Responsável pela disciplina Estudo das Visualidades Indígenas, Nelson Inocêncio reconhece que a Universidade tem muito a avançar para promover maior interação dos conhecimentos acadêmicos com outros saberes. “Se a gente quer realmente estabelecer conexão de saberes, vamos ter que fazer nossa parte enquanto universidade, buscando interfaces com essas pessoas que são referências de outras culturas, além das ocidentais, e entender o que representa o compartilhamento desse conhecimento, tendo como protagonistas as vozes que vêm desses lugares silenciados." 

Niça Fernandes e Maria Helena Serafim, estudantes do Mespt, sentiram-se em casa com acolhida do palestrante do #InspiraUnB. Foto: Audrey Luiza/Secom UnB

 

Para os estudantes que acabam de chegar à Universidade, a oportunidade de escutar personalidade tão atuante nas questões indígenas traz motivação para o início da formação. “É visível a luta dele pelas causas sociais, que é um foco muito preponderante na UnB. Isso é muito significativo.
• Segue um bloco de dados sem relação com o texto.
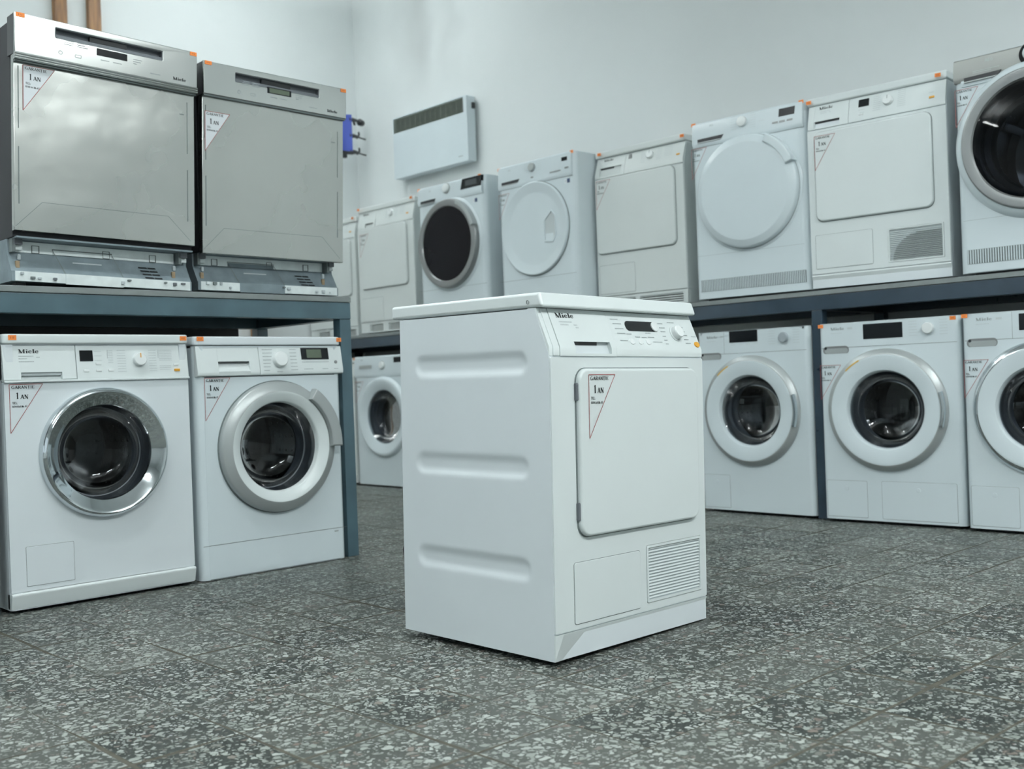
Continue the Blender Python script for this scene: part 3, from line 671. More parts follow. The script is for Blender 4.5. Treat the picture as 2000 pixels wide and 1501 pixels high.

É importante um discurso assim para termos relações harmoniosas entre as pessoas de diferentes lugares, com diferentes histórias”, declara Pedro Henrique Matos, calouro do curso de Biotecnologia.

 

Emocionada com Krenak, a recém-ingressa no Mestrado Profissional em Sustentabilidade Junto aos Povos Tradicionais (Mespt) Maria Helena Serafim sentiu-se conectada consigo e acolhida pela fala do palestrante. Oriunda de comunidade quilombola do Tinguizal, em Monte Alegre de Goiás, ela sabe das dificuldades de acesso à educação superior por determinados grupos sociais. “O Krenak trouxe uma grandeza na sua fala que nos preenche de vontade de saber, de conhecer e de estar na Universidade. Até pouco tempo, era um espaço que não nos representava. Ele nos trouxe isso da representatividade, além dessa sensação de que estou em casa. Não estou desamparada nem sozinha”, compartilha a pós-graduanda.

 

As atividades de recepção aos estudantes no 1°/2020 continuam! Além do #InspiraUnB noturno, nesta quarta (11), com Sidarta Ribeiro, há oficinas previstas até a última semana de março, além de programação específica das unidades acadêmicas.